**Given information**
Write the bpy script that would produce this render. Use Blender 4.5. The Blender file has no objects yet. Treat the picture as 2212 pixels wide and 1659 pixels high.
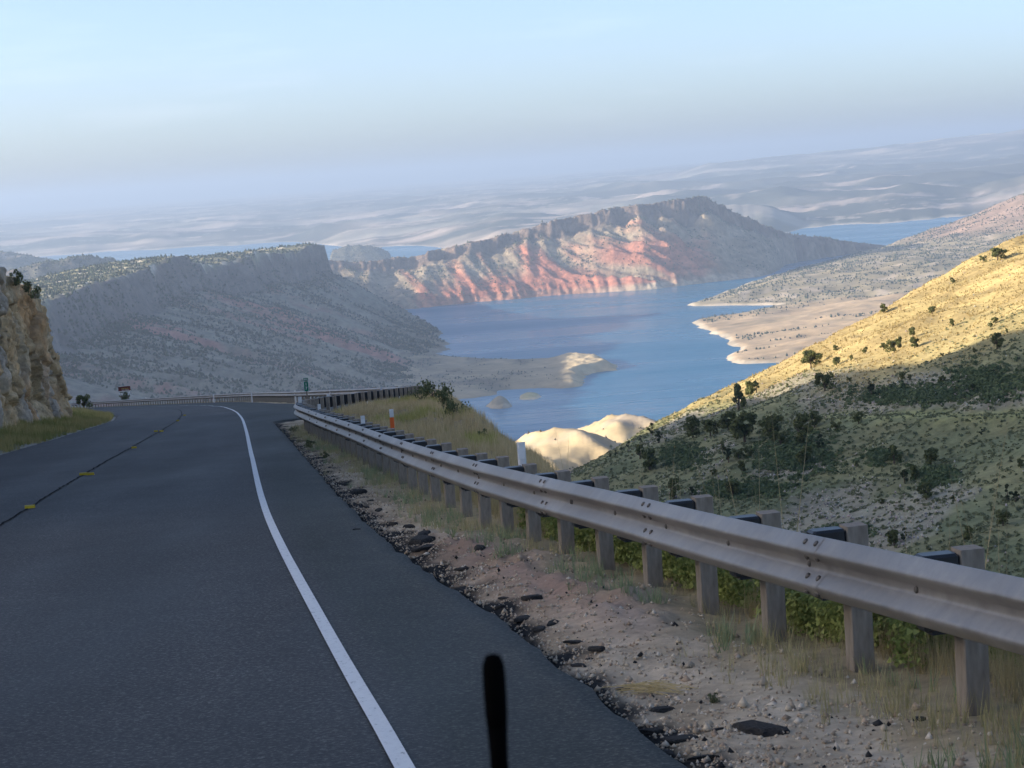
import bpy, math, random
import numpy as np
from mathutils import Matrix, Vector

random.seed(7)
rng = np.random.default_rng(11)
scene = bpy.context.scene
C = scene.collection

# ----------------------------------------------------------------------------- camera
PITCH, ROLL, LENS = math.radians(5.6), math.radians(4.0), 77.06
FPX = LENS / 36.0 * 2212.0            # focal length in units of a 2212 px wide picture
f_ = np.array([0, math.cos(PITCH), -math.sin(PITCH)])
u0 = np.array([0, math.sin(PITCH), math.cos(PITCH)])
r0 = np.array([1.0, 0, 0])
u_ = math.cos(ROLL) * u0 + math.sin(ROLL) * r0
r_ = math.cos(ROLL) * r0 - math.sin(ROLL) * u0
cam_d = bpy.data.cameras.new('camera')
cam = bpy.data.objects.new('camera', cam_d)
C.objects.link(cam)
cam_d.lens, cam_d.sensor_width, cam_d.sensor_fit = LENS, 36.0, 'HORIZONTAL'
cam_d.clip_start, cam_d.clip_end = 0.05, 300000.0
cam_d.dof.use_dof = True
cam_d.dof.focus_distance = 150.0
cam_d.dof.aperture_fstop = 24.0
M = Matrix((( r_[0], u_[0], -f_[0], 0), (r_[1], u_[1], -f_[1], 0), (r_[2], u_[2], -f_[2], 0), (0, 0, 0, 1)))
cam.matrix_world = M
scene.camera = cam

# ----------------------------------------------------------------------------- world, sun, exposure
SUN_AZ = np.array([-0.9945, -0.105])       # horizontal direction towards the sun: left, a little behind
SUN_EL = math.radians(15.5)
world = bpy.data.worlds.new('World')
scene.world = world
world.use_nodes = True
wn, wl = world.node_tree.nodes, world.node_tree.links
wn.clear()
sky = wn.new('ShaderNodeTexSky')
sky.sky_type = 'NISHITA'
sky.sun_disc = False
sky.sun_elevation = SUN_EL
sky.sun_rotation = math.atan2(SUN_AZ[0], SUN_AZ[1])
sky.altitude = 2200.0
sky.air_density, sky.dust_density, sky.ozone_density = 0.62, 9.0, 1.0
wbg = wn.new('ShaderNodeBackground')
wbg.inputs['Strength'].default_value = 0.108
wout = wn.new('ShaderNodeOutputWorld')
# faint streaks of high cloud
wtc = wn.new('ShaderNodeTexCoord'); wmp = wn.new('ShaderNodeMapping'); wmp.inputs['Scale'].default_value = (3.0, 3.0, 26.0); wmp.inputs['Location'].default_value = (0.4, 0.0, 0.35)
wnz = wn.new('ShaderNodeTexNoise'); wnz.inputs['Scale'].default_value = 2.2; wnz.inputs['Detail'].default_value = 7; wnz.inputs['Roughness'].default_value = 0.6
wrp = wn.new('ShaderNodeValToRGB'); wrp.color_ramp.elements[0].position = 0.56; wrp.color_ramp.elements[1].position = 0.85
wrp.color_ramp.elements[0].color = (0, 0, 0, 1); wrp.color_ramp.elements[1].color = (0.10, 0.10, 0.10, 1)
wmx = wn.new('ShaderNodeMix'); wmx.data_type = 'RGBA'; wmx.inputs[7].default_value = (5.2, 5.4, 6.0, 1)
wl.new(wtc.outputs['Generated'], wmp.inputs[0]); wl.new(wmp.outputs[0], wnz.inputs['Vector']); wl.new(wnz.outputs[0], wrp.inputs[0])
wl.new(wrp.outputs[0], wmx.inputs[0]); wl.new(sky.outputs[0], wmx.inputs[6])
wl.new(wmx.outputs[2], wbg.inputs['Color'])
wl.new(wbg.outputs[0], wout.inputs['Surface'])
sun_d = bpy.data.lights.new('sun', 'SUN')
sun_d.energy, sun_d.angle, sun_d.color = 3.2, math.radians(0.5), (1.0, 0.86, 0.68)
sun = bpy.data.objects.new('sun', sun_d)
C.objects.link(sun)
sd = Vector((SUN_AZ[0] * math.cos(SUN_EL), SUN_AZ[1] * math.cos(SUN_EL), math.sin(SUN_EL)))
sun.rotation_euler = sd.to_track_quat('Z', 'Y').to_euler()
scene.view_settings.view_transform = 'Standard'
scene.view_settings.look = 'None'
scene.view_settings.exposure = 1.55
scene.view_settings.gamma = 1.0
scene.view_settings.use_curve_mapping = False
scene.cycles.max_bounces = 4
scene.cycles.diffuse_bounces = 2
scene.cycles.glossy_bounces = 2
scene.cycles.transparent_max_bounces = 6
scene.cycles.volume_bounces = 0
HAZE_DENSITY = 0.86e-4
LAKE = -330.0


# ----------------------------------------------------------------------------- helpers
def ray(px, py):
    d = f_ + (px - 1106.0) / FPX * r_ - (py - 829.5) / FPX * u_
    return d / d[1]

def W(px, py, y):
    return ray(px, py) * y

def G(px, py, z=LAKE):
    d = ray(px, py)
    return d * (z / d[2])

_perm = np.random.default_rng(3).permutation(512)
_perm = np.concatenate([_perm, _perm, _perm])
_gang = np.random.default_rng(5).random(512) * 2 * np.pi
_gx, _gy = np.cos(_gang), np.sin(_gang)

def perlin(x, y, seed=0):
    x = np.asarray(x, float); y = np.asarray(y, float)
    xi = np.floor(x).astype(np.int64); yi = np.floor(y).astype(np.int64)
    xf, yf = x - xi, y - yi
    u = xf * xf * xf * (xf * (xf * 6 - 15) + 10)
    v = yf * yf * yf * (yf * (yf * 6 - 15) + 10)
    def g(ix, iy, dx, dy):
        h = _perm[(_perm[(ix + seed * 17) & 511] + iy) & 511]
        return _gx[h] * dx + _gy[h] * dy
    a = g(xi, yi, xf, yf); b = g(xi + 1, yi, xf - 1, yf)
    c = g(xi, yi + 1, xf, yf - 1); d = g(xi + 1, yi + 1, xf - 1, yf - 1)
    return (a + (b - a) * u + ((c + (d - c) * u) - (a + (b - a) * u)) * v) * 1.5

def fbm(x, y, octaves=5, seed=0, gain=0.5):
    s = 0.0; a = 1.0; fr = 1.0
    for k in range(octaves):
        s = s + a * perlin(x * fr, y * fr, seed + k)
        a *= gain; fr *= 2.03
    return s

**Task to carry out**
Leave out the pictures and output the rest of the material exactly as written.

**Answer**
Write the bpy script that would produce this render. Use Blender 4.5. The Blender file has no objects yet. Treat the picture as 2212 pixels wide and 1659 pixels high.
import bpy, math, random
import numpy as np
from mathutils import Matrix, Vector

random.seed(7)
rng = np.random.default_rng(11)
scene = bpy.context.scene
C = scene.collection

# ----------------------------------------------------------------------------- camera
PITCH, ROLL, LENS = math.radians(5.6), math.radians(4.0), 77.06
FPX = LENS / 36.0 * 2212.0            # focal length in units of a 2212 px wide picture
f_ = np.array([0, math.cos(PITCH), -math.sin(PITCH)])
u0 = np.array([0, math.sin(PITCH), math.cos(PITCH)])
r0 = np.array([1.0, 0, 0])
u_ = math.cos(ROLL) * u0 + math.sin(ROLL) * r0
r_ = math.cos(ROLL) * r0 - math.sin(ROLL) * u0
cam_d = bpy.data.cameras.new('camera')
cam = bpy.data.objects.new('camera', cam_d)
C.objects.link(cam)
cam_d.lens, cam_d.sensor_width, cam_d.sensor_fit = LENS, 36.0, 'HORIZONTAL'
cam_d.clip_start, cam_d.clip_end = 0.05, 300000.0
cam_d.dof.use_dof = True
cam_d.dof.focus_distance = 150.0
cam_d.dof.aperture_fstop = 24.0
M = Matrix((( r_[0], u_[0], -f_[0], 0), (r_[1], u_[1], -f_[1], 0), (r_[2], u_[2], -f_[2], 0), (0, 0, 0, 1)))
cam.matrix_world = M
scene.camera = cam

# ----------------------------------------------------------------------------- world, sun, exposure
SUN_AZ = np.array([-0.9945, -0.105])       # horizontal direction towards the sun: left, a little behind
SUN_EL = math.radians(15.5)
world = bpy.data.worlds.new('World')
scene.world = world
world.use_nodes = True
wn, wl = world.node_tree.nodes, world.node_tree.links
wn.clear()
sky = wn.new('ShaderNodeTexSky')
sky.sky_type = 'NISHITA'
sky.sun_disc = False
sky.sun_elevation = SUN_EL
sky.sun_rotation = math.atan2(SUN_AZ[0], SUN_AZ[1])
sky.altitude = 2200.0
sky.air_density, sky.dust_density, sky.ozone_density = 0.62, 9.0, 1.0
wbg = wn.new('ShaderNodeBackground')
wbg.inputs['Strength'].default_value = 0.108
wout = wn.new('ShaderNodeOutputWorld')
# faint streaks of high cloud
wtc = wn.new('ShaderNodeTexCoord'); wmp = wn.new('ShaderNodeMapping'); wmp.inputs['Scale'].default_value = (3.0, 3.0, 26.0); wmp.inputs['Location'].default_value = (0.4, 0.0, 0.35)
wnz = wn.new('ShaderNodeTexNoise'); wnz.inputs['Scale'].default_value = 2.2; wnz.inputs['Detail'].default_value = 7; wnz.inputs['Roughness'].default_value = 0.6
wrp = wn.new('ShaderNodeValToRGB'); wrp.color_ramp.elements[0].position = 0.56; wrp.color_ramp.elements[1].position = 0.85
wrp.color_ramp.elements[0].color = (0, 0, 0, 1); wrp.color_ramp.elements[1].color = (0.10, 0.10, 0.10, 1)
wmx = wn.new('ShaderNodeMix'); wmx.data_type = 'RGBA'; wmx.inputs[7].default_value = (5.2, 5.4, 6.0, 1)
wl.new(wtc.outputs['Generated'], wmp.inputs[0]); wl.new(wmp.outputs[0], wnz.inputs['Vector']); wl.new(wnz.outputs[0], wrp.inputs[0])
wl.new(wrp.outputs[0], wmx.inputs[0]); wl.new(sky.outputs[0], wmx.inputs[6])
wl.new(wmx.outputs[2], wbg.inputs['Color'])
wl.new(wbg.outputs[0], wout.inputs['Surface'])
sun_d = bpy.data.lights.new('sun', 'SUN')
sun_d.energy, sun_d.angle, sun_d.color = 3.2, math.radians(0.5), (1.0, 0.86, 0.68)
sun = bpy.data.objects.new('sun', sun_d)
C.objects.link(sun)
sd = Vector((SUN_AZ[0] * math.cos(SUN_EL), SUN_AZ[1] * math.cos(SUN_EL), math.sin(SUN_EL)))
sun.rotation_euler = sd.to_track_quat('Z', 'Y').to_euler()
scene.view_settings.view_transform = 'Standard'
scene.view_settings.look = 'None'
scene.view_settings.exposure = 1.55
scene.view_settings.gamma = 1.0
scene.view_settings.use_curve_mapping = False
scene.cycles.max_bounces = 4
scene.cycles.diffuse_bounces = 2
scene.cycles.glossy_bounces = 2
scene.cycles.transparent_max_bounces = 6
scene.cycles.volume_bounces = 0
HAZE_DENSITY = 0.86e-4
LAKE = -330.0


# ----------------------------------------------------------------------------- helpers
def ray(px, py):
    d = f_ + (px - 1106.0) / FPX * r_ - (py - 829.5) / FPX * u_
    return d / d[1]

def W(px, py, y):
    return ray(px, py) * y

def G(px, py, z=LAKE):
    d = ray(px, py)
    return d * (z / d[2])

_perm = np.random.default_rng(3).permutation(512)
_perm = np.concatenate([_perm, _perm, _perm])
_gang = np.random.default_rng(5).random(512) * 2 * np.pi
_gx, _gy = np.cos(_gang), np.sin(_gang)

def perlin(x, y, seed=0):
    x = np.asarray(x, float); y = np.asarray(y, float)
    xi = np.floor(x).astype(np.int64); yi = np.floor(y).astype(np.int64)
    xf, yf = x - xi, y - yi
    u = xf * xf * xf * (xf * (xf * 6 - 15) + 10)
    v = yf * yf * yf * (yf * (yf * 6 - 15) + 10)
    def g(ix, iy, dx, dy):
        h = _perm[(_perm[(ix + seed * 17) & 511] + iy) & 511]
        return _gx[h] * dx + _gy[h] * dy
    a = g(xi, yi, xf, yf); b = g(xi + 1, yi, xf - 1, yf)
    c = g(xi, yi + 1, xf, yf - 1); d = g(xi + 1, yi + 1, xf - 1, yf - 1)
    return (a + (b - a) * u + ((c + (d - c) * u) - (a + (b - a) * u)) * v) * 1.5

def fbm(x, y, octaves=5, seed=0, gain=0.5):
    s = 0.0; a = 1.0; fr = 1.0
    for k in range(octaves):
        s = s + a * perlin(x * fr, y * fr, seed + k)
        a *= gain; fr *= 2.03
    return s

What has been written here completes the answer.